Tu sais que le pauvre Bredin a perdu sa mère. Heureusement que j'ai cru pouvoir conclure de la lettre qu'il m'a écrite qu'elle[n'a] point fait de disposition testamentaire qui puisse lui nuire ; mais cette lettre et une autre de lui que je viens de recevoir me le montrent dans tous les embarras d'une succession, et cela l'affecte beaucoup dans la tristesse où il se trouve. C'est encore un motif pour que je ne diffère pas inutilement d'aller le rejoindre à Lyon.

J'aurai épuisé tout ce qu'il y[a] à voir autour d'Hyères si, comme je me propose de le faire, je puis aller demain au château de Castille et après-demain à la presqu'île de Giens. Tu ne peux te faire une idée de la beauté de ce pays, et des vues admirables de la montagne d'Hyères, de celle de l'Hermitage et, par-dessus tout, de celle de Fenouillet, où j'allai lundi en grande compagnie à cheval sur un âne, sur une chaîne de collines qui joignent les deux montagnes d'Hyères et de Fenouillet, par un sentier à travers des bruyères en arbres couvertes de fleurs embaumées. As-tu vu[948] des champs entiers de ces bruyères à l'époque de la floraison ? Si tu ne l'as pas vu, il faut faire le voyage d'Hyères au mois de mars exprès pour le voir.

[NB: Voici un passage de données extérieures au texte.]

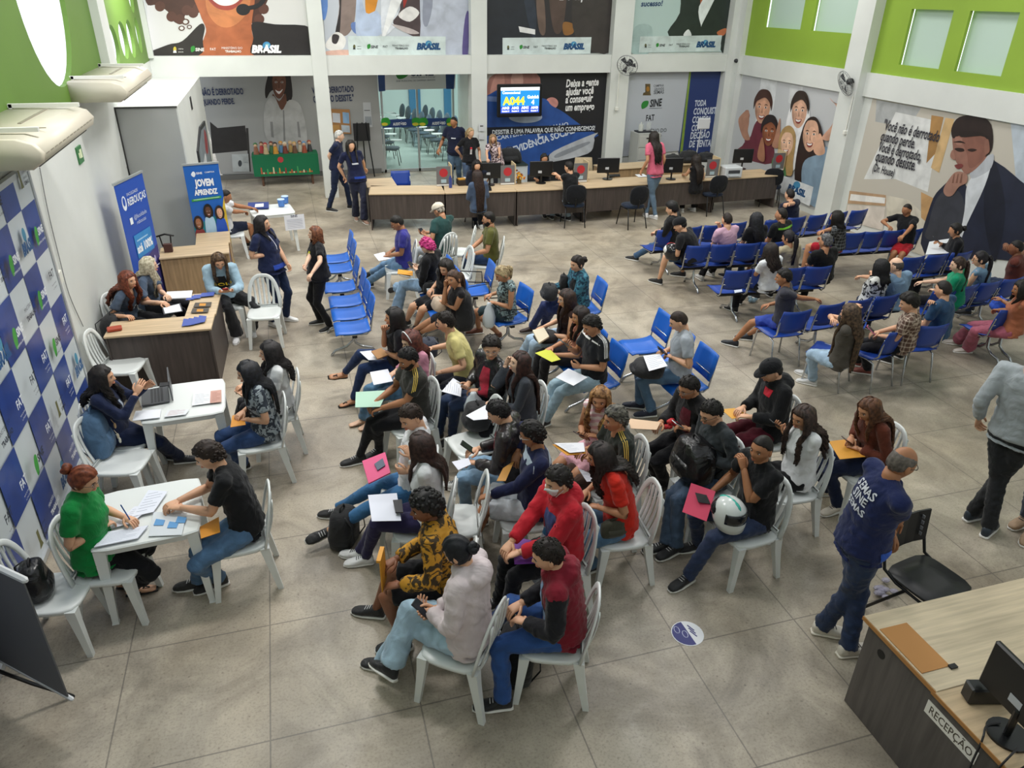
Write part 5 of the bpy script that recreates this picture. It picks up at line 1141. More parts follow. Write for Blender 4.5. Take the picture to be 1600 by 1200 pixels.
W('person with short auburn hair all in black, standing left of the empty blue benches', (492, 365), (492, 432, .93), [(None, (500, 497)), (None, (515, 507))], [(468, 440, .9, 'i'), (484, 432, .98, 'b')], az=190, sit=False, f=True, fat=1.3, sk='p', hair=('bob', '#5c3322', '#8f5a3c', .75), top=('tee', '#1c1c20'), bot=('pants', '#141417'), shoe='#141414', look=0, nod=-6, prints=(('patch', 'shirt_print', .6, .78, -.5, -.1, '#d8d02c'),))
W('person in a white T-shirt writing at the far white plastic table', (352, 307), (350, 352), [((384, 350), (388, 378)), None], [(383, 331, .78), (403, 327, .78)], az=5, sk='t', hair=('buzz', '#15110f'), top=('tee', '#d6d8da'), bot=('shorts', '#1b2236'), nod=25, chair='white plastic chair under the person in the white T-shirt by the upright blue banner')
W('person with grey hair and navy polo walking behind the standing colleague, by the white column', (530, 213), (528, 266, .92), [(None, (514, 324)), (None, (547, 320))], [(522, 260, .95, 'b'), (534, 262, .9)], az=-20, sit=False, sk='p', hair=('short', '#b9b8b4'), top=('polo', '#1b2340'), bot=('pants', '#1c2740'), look=10, nod=8, fat=1.1, prints=(('text', 'SINE', .70, 3.5, .2, '#d8dce6'), ('text', 'SEMAS', .60, 3.5, .18, '#d8dce6')))
W('person in a navy polo and navy trousers standing at the left end of the counter', (548, 228), (559, 280, .9), [(None, (556, 336)), (None, (569, 342))], [(540, 280, .88), (573, 272, .88)], az=-80, sit=False, f=True, fat=1.3, sk='l', s=.97, hair=('long', '#17130f', '#2c2622', .5), top=('polo', '#1b2140'), bot=('wide', '#171c36'), shoe='#9a7a68', look=8, nod=0, prints=(('patch', 'lettering', .62, .68, -.3, .5, '#d8dce6'), ('patch', 'uniform_stripe', .05, .14, -.8, .5, '#2b49a8')))
W('person in a navy polo standing behind the counter before the glass doors', (709, 191), (713, 246, .93), [(None, (706, 296)), (None, (719, 292))], [(685, 236, 1.0), (730, 235, .95)], az=-120, sit=False, sk='t', hair=('buzz', '#15110f'), top=('polo', '#1b2038'), bot=('jeans', '#4a6278'), look=-15, nod=5, fat=1.15, prints=(('patch', 'lettering', .64, .69, -.4, .3, '#d8dce6'),))
W('person in a black T-shirt with white front print standing behind the counter', (735, 208), (734, 256, .88), [(None, (727, 308)), (None, (740, 300))], [(722, 245, .95), (750, 252, .9)], az=-85, sit=False, f=True, s=.98, fat=1.12, sk='l', hair=('pony', '#a88a62', '#c8ae84', .4), top=('tee', '#1b1b1e'), bot=('jeans', '#3a4c66'), look=20, nod=5, prints=(('patch', 'shirt_print', .38, .64, -.16, .16, '#d8d4d4', -.1), ('patch', 'red_print', .62, .72, -.16, .16, '#c23a44')))
W('person in a black, white and pink floral T-shirt standing behind the counter', (770, 217), (774, 262, .9), [(None, (770, 306)), (None, (784, 302))], [(762, 250, 1.0), (783, 264, .88, 'i')], az=-80, sit=False, f=True, s=.97, fat=1.12, sk='l', hair=('bob', '#7a6048', '#b0906a'), top=('blouse', '#c9b4b8', mat('#d8c4c6', .8, kind='two', h2='#3c2630', scale=1.1)), bot=('pants', '#1c1c22'), look=-10, nod=5)
W('person with dark hair seated behind the counter, mostly hidden by the first monitor', (745, 259), (744, 300), None, [(752, 286, .80), (760, 284, .80)], az=-90, f=True, sk='l', hair=('bob', '#171313'), top=('long', '#1c2233'), nod=14)
W('person with parted dark hair seated behind the wide black monitor on the counter', (850, 248), (852, 290), None, [(838, 280, .80), (872, 276, .80)], az=-88, f=True, sk='m', hair=('pony', '#171313'), top=('long', '#18181d'), nod=10)
W('person with very long dark hair seated at the counter, back to the hall', (746, 275), (746, 322), [((742, 312), (752, 350)), ((760, 312), (768, 348))], ['lap', 'lap'], az=98, f=True, sk='l', hair=('long', '#2a1d1a', '#3c2a24', 1.15), top=('long', '#4a5a74'), bot=('pants', BK), shoe='#dddddd')
W('person in a black T-shirt and pale jeans on the phone at the counter', (889, 262), (893, 311), [((868, 300), (862, 336)), ((885, 302), (888, 338))], [(868, 271, 1.02, 'b'), (905, 285, .80)], az=105, sk='l', hair=('short', '#191412'), top=('tee', '#17181b'), bot=('jeans', '#9db4c8'), shoe='#222', look=20)
W('person in a pink top and grey-blue jeans standing at the counter, long black hair', (1022, 214), (1022, 277, .9), [(None, (1010, 333)), (None, (1024, 336))], ['hang', 'hang'], az=93, sit=False, f=True, s=.97, sk='m', hair=('wavy', '#17120f', '#2a201c', 1.15), top=('tee', '#d0667e'), bot=('skinny', '#5f7488'), shoe='#e6e6e6')
W('person in a black sleeveless top seated at the counter near the right end', (1088, 250), (1088, 296), [((1072, 290), (1066, 325)), ((1085, 292), (1084, 324))], ['lap', (1068, 272, .8)], az=100, f=True, sk='l', hair=('long', '#1c1614', '#30251f', .8), top=('tank', '#17171a'), bot=('pants', BK), shoe='#c8c8c8')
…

Adieu, cher et bon ami, mille fois tout à toi ! Je t'embrasse de toute mon âme et te prie de nouveau de m'écrire à Marseille. Marque-moi si ma fille t'a remis de l'argent et combien. Tu as su la mort du maréchal Gouvion-Saint-Cyr. Il demeurait ici tout près de la maison que j'occupe. Je l'avais vu ayant l'air de se porter à merveille la veille de son accident, arrivé il y a eu vendredi huit[jours]. Il a langui jusqu'au mercredi il y a précisément aujourd'hui huit jours ! Ton plus tendre ami, A. Ampère

rue du Cherche-Midi, n° 23, faubourg Saint-Germain, à Paris
(2) Jean-Jacques avait professé à l'Athénée de Marseille tandis que son père passait l'hiver à Hyères.
(3) M. Lenormant avait épousé la nièce de Mme Récamier, Amélie Cyvoct.